Chappell, N.A., Bidin, K., Sherlock, M.D., Lancaster, J.W. and Vertessy, R. 2000. Parsimonious, spatial representation of tropical soils within dynamic, catchment hydrological models. In Forests-Water-People in the humid tropics, UNESCO-IHP / IUFRO2000 workshop 30 July - 8 August 2000, Kuala Lumpur, Malaysia. (for publication by UNESCO / Cambridge University Press 2002)

 

Abstract

The functional relationship between catchment rainfall and the river-discharge generated, requires very few (3 to 5) parameters to be described. The use of greater numbers of parameters within more complicated model-structures, therefore, should necessitate that these parameter- sets / model-structures are tested and hence 'justified' by distributed (thus inevitably, semi-quantitative) field observations. As model complexity increases, the riverflow time- series becomes predictable from a very wide range of parameter sets, so that each sensitive parameter becomes more and more uncertain. There is, therefore, value in limiting the complexity of models (i.e., parsimony) to allow evaluation of the component structures or parameters. Topographically-based hydrological models, such as TOPMODEL, WETZONE and TOPOG can have more parsimonious model structures. While the value of their topographic indices in predicting saturated areas has been tested by numerous studies over the last decade (mostly within temperate climates), their spatial distributions (in 1 to 3 dimensions) of the other model component, the 'soil transmissivity' and/or 'soil permeability', has received much less attention, often because of the limitations of the field data. Yet, soil permeability is often seen as the most important soil (porous media) property specified within physics-based models.

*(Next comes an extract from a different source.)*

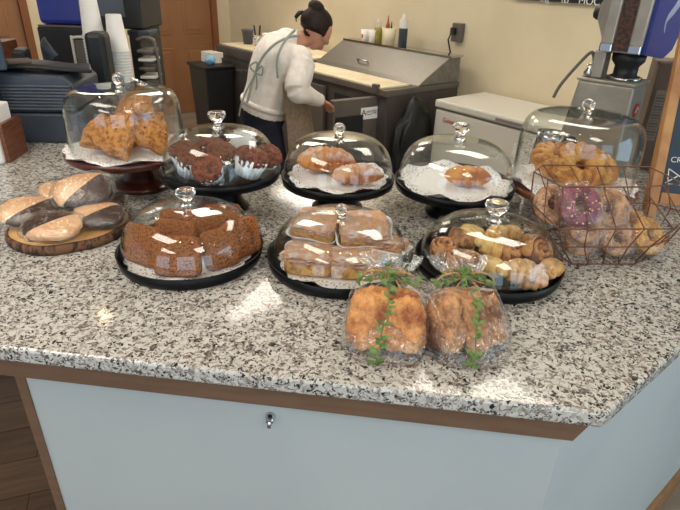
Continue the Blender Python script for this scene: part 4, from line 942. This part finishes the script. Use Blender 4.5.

As a result, this study will focus on the parameterisation of soil permeability within topographically-based hydrological models applied to tropical catchments, its affect on riverflow time-series, and the relationship between point-measures of permeability and effective values capable of simulating the riverflow time-series. The results of this analysis, will potentially demonstrate that the spatial distribution of soil permeability derived from inversion of (parsimonious) catchment-scale models is very different to that derived from tests on small-samples (even allowing for the severe limitations of the inversion process). The differences are consistent with the presence of zones of preferential flow (i.e., natural soil pipes, percolines and fractures) that are inadequately characterised by tests on small-samples. Hillslope-scale tracer tests yield results that support these conclusions, but as yet, do not provide sufficient data to parameterise the models.